### Data extract
** START **

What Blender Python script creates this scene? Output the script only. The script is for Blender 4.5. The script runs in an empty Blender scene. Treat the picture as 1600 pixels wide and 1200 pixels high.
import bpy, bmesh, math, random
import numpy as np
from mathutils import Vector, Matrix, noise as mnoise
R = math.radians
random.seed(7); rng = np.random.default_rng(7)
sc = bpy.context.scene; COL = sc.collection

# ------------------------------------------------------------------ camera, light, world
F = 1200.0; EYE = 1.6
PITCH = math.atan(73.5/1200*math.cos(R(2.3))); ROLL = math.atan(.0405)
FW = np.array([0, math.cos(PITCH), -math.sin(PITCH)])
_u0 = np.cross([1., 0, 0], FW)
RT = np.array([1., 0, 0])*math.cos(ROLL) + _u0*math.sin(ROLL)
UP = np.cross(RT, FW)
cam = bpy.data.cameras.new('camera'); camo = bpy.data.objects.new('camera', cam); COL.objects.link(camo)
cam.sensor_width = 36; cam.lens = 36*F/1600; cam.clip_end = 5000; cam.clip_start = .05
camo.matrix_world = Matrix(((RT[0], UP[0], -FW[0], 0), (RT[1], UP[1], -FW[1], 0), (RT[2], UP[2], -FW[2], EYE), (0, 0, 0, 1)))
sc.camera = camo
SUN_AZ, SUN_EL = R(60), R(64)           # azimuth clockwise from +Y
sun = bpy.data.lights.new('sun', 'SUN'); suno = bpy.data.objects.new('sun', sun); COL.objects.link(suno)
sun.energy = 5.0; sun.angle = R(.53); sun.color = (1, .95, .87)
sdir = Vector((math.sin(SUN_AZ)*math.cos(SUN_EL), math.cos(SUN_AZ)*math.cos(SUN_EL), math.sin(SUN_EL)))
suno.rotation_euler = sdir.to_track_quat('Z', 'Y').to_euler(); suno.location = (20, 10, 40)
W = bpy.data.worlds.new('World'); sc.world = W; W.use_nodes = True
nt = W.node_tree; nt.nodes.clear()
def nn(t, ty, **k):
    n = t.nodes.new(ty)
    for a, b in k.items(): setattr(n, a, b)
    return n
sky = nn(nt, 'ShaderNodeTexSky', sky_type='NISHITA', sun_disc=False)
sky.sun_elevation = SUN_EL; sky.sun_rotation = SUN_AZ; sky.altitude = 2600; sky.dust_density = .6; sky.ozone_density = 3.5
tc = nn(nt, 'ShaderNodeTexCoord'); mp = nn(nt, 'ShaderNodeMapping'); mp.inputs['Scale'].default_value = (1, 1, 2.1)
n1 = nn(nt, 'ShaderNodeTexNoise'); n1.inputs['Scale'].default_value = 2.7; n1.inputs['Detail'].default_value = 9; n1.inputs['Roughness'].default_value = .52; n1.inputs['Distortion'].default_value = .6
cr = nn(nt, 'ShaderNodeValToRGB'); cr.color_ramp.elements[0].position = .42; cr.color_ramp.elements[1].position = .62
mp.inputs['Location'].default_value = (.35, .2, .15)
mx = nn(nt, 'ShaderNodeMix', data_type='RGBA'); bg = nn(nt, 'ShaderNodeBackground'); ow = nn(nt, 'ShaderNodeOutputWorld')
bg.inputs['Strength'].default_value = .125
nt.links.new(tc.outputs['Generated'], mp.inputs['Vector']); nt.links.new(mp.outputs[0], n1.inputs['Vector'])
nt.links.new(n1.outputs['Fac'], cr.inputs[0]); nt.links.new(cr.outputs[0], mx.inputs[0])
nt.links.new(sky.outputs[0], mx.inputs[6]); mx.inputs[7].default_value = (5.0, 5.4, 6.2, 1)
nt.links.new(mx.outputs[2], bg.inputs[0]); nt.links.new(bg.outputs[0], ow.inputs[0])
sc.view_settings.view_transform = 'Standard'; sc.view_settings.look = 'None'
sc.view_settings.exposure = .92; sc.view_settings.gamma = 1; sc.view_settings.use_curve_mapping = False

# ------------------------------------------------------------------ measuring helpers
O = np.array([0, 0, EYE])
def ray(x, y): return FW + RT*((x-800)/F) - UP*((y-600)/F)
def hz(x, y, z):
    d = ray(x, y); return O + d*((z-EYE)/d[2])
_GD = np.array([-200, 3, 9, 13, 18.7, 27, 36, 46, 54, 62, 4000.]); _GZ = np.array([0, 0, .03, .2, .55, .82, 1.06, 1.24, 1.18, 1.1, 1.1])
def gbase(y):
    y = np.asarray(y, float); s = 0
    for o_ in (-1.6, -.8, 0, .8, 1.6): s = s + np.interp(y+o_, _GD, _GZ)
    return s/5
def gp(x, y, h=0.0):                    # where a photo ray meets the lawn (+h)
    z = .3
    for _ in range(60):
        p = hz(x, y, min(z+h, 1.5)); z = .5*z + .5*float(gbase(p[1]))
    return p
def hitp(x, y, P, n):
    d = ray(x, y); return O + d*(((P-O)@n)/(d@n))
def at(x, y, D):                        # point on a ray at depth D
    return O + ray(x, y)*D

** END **

### Given exercise
Copy every line of the listing that includes the string "scene".

### Task output
What Blender Python script creates this scene? Output the script only. The script is for Blender 4.5. The script runs in an empty Blender scene. Treat the picture as 1600 pixels wide and 1200 pixels high.
sc = bpy.context.scene; COL = sc.collection